Presunção

“Que é que você sabe, que nós não sabemos? Que compreensão têm você, que nós não temos? Temos do nosso lado homens de cabelos brancos, muito mais velhos que o seu pai.” (Jó 15.9-10)

Vê como é simplista a avaliação de Elifaz? Parece que, para ele, tudo é uma questão de conceito, de informação, de seguir o manual. Alguns cristãos chamam a Bíblia de “Manual do Fabricante”. Imagino que pensam estar realçando seu valor. Mas a mim parece o contrário. A Bíblia não é um manual, porque não somos máquinas e a vida não é uma novela com enredo definido. A Bíblia é um testemunho de como homens e Deus se relacionaram na vida, com seus dramas, equívocos e riscos. Ela nos convida a nos relacionar com Deus, a “fazer a viver a vida em Sua presença”, a experimentar a vida seguindo as intenções do nosso Criador. A fé cristã não é funcional, é relacional.

O que Jó sabia e seus amigos não? Jó sabia o que era a dor de perder filhos e bens, saúde e dignidade, tudo ao mesmo tempo. Jó sabia o que era orar insistentemente e nada acontecer. Sabia o que era viver com vontade de morrer. Mas, do meio de todo esse caos e dor, ele sabia pertencer a Deus e estar em Suas mãos. Não havia bênçãos, nada estava dando certo, ele está em conflito com Deus, mas não descrê, não cogita que Deus talvez não exista. Ao contrário, ele acusa Deus de injusto exatamente porque não consegue olhar para nada do que lhe acontece sem conceber o envolvimento de Deus. Seus amigos nada sabiam sobre isso. Nesse sentido, talvez tenhamos muito em comum com eles.

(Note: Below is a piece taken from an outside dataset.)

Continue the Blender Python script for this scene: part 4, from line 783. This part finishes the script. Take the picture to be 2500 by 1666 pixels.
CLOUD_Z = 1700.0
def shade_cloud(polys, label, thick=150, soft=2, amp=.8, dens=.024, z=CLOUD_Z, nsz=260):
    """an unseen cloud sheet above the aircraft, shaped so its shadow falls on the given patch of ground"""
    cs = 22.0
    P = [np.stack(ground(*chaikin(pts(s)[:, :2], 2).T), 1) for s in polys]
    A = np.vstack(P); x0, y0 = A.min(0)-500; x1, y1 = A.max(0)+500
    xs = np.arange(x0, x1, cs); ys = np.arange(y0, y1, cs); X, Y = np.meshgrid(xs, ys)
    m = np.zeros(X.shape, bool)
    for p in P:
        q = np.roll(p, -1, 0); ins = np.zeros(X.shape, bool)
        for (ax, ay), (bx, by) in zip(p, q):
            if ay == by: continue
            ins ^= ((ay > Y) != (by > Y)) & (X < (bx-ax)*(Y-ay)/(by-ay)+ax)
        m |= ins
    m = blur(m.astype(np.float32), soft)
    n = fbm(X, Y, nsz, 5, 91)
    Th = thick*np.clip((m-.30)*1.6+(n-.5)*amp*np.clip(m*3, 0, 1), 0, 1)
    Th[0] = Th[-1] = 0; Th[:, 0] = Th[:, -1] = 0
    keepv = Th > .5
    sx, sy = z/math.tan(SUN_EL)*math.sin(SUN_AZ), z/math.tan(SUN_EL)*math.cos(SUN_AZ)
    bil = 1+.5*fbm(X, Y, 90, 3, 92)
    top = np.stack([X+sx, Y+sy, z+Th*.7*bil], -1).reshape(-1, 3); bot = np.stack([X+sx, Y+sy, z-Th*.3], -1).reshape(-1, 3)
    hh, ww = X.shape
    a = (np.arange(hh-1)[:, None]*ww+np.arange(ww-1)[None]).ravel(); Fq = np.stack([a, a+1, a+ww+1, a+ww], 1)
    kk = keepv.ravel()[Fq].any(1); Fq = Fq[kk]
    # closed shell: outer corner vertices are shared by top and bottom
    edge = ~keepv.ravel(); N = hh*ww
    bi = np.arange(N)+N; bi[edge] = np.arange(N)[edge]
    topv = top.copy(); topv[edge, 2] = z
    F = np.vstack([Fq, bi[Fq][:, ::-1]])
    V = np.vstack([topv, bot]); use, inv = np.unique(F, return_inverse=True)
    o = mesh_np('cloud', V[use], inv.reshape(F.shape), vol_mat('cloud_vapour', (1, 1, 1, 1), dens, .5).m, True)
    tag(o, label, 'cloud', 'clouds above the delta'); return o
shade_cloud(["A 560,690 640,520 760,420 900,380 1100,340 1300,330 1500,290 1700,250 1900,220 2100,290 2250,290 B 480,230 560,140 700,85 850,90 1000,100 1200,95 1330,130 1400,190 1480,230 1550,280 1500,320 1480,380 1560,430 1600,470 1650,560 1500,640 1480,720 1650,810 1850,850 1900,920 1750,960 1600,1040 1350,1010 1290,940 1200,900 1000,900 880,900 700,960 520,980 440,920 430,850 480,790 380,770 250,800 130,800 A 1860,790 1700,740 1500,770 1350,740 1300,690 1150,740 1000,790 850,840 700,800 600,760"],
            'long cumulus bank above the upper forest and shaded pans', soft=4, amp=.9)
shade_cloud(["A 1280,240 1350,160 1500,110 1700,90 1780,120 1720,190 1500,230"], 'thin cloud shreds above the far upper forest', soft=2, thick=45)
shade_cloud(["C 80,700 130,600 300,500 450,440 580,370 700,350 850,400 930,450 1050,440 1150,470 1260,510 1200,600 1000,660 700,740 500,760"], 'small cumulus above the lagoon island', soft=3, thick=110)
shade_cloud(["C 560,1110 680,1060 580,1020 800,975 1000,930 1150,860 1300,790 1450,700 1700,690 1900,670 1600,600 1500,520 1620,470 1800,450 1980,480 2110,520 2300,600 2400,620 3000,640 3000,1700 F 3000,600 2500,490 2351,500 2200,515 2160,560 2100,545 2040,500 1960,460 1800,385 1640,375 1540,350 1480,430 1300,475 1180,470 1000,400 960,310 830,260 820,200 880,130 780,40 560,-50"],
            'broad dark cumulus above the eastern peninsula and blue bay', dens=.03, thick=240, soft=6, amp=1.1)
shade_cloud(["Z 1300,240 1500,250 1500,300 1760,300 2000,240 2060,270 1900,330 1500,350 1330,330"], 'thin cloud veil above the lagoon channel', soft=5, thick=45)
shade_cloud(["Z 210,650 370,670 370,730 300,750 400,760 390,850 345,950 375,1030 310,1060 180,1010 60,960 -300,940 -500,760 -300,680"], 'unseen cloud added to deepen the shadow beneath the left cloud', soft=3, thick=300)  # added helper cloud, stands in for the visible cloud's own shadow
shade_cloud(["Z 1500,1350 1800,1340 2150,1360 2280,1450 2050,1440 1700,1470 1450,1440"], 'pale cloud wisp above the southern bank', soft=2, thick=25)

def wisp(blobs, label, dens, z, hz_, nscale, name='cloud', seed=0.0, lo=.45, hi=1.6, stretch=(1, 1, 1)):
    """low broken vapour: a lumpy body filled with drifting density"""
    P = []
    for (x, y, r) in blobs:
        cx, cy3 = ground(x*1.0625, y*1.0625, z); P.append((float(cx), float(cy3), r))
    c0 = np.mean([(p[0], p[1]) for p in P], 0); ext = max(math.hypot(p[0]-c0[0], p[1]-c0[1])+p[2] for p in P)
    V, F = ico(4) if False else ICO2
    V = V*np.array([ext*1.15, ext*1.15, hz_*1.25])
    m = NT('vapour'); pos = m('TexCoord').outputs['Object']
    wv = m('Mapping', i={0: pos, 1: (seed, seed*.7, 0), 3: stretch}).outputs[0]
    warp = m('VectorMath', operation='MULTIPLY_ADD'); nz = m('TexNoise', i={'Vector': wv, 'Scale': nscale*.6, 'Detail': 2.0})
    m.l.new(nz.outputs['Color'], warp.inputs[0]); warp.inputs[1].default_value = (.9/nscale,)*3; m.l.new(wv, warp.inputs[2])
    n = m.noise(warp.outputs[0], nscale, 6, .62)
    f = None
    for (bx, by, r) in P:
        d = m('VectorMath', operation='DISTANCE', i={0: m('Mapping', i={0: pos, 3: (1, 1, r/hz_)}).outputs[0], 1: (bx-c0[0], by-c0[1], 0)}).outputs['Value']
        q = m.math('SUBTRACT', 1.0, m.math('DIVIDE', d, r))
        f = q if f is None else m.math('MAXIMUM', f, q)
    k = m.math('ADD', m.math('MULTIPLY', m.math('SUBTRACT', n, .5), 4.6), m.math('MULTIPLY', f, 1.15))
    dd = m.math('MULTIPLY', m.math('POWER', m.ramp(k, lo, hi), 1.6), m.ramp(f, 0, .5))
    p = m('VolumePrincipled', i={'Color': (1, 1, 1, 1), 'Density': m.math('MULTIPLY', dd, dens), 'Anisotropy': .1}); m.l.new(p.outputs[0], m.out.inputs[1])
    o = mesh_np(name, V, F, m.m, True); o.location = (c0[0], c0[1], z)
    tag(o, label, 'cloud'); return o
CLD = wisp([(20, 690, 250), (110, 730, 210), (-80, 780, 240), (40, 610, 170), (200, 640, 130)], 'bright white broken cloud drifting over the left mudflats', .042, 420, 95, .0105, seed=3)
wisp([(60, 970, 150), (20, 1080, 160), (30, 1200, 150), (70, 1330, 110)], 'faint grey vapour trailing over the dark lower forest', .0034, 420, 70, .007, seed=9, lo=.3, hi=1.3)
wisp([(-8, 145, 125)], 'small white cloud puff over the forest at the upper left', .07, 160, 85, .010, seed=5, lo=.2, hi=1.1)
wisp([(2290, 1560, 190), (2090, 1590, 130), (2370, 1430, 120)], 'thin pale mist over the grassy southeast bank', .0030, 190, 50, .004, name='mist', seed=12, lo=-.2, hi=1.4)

Podemos aprender um pouco com Jó e também com seus amigos. Ele está preso a Deus pela fé como um alpinista ao usar uma corda de segurança. Ele escala paredões íngremes, perturbadores, perigosos. Ele escorrega, mas está “pendurado em Deus”, que não lhe solta. Quantos de nós já sabem o que é crer assim? Com seus amigos precisamos aprender a ser menos presunçosos. Nosso possível conhecimento de Deus, que tantas vezes é apenas conhecimento do texto bíblico, não deve nos levar a crer que já sabemos tudo sobre a vida e sobre as pessoas. Não nos habilita a ser juízes. É muito simples julgar algo como certo ou errado, mas é preciso mais, que só é possível saber se enxergarmos as pessoas. A fé em Deus não é um atalho para a vida. É a corda de segurança que nos permite entrar e sair dos lugares difíceis da vida e, algumas vezes, ser resgatadores de alguns que estão presos lá. Para Elifaz, isso pareceria pouco cristão. Não é estranho que muitas vezes nos pareça também.